Another Late Update!

HEY FANS!

Just want to share this email with you. It came in from Great Britain:

Just wanted to say what a breath of fresh air your novels are.

I'm subscribed through podiobooks and have listened to Dunkin the vampire slayer, am up to date on Dunkin 2 and in the meantime am listening to Devlin and the Hell Hermit. I tend to listen in car on the way to work and am getting strange looks from other drivers as I sit laughing out loud while stuck in traffic. They must think I'm mad. I've also caught myself using Devlin's expression HAR! again people think I'm mad.

Anyway I just wanted to thank you for brighting up my day with a little humour and mayhem.

thanks


A....

Folks, words are inadequate to express my appreciation for all your great emails.

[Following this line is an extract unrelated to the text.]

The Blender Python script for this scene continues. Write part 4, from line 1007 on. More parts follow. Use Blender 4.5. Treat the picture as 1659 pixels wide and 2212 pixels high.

They raise my spirits. Drive my fingers to type yet more, and more, and even more—nonsense. Thanks to all of you unbalanced humanoids. Har!

Also:

I'm recording Bluetooth Bayou. The Sneak-Squeaks are on the front page.

 

I’m also writing. And, putting some final revisions on Crusade... for my big-time, Big Apple agent! It appears I had a sentence fragment problem when I wrote Crusade.

Ya see. I was drinking, carousing, causing trouble. When all the sudden I had this harebrained idea to write a homage to Hunter S. Thompson. I’d been re-reading all his work during sober moments. Watching ‘Fear and Loathing in Las vegas’ with Depp and Del Toro— again. Drinkiing. Did I mention drinking? And other stuff I won’t mention because of the NSA.

So I wrote this book, Crusade. Took me two months! I didn’t want to blatantly rip-off Thompson’s style. So I gave Gabe a style all his own. That style is unique. It’s a stream-of-consciousness, cognitive heirarchical, chronological delivery. It mimics a real-life thought process when communicating. He delivers a valid sentence outlining some thought. Then, reinforces it with declarative, terse statements. So I’m not gonna admit to the sentence fragment argument. I prefer ‘declarative fragment’. I think many of those fragments are possibly ‘independent clauses’, or whatever term professors of grammar use. I’m no grammar expert. I study words. Their rhythm. Their cadence. Their structure. How they sound when strung together. So, my nonsense is not always grammatically correct. No! Let me amend that: it’s rarely grammatically correct. What my writing represents, is an accurate assembly of dialogue. Conversations that ring true for the reader, or listener who has no preconceived bias against form over rigid grammatical structure.

I mention this because I am writing Crusade II: Crusodomy. And the whole revision process caused me pause. So I studied. I read Fear and Loathing—again! Thompson used fragments. But not nearly as many as I do.

Unfortunately, 465 five-star reviews on respected writing sites: top ten placement on a site with 280+ novels: forty-thousand downloads of the audio version in four months: two-hundred and eighty paid purchases of books and downloads from this chickenshit website in three months: and a massive number of uproarious emails from fans who enjoyed, Crusade—make me lean toward the theory that I’ve written something entertaining.

So Crusade II will read the same way. Dunkin III will read completely different. Devlin II is just fucking hilarious.

I’m going to try and get it recorded and available soon. Before I embark on my annual holiday inebriation spree.

Comments 

 
0 # Riminela 2009-01-27 03:25
Ooooh- this makes me sooo happy, well this and certain unamed substances! Hurray Crites, some sun is shining in this bleak winter after all.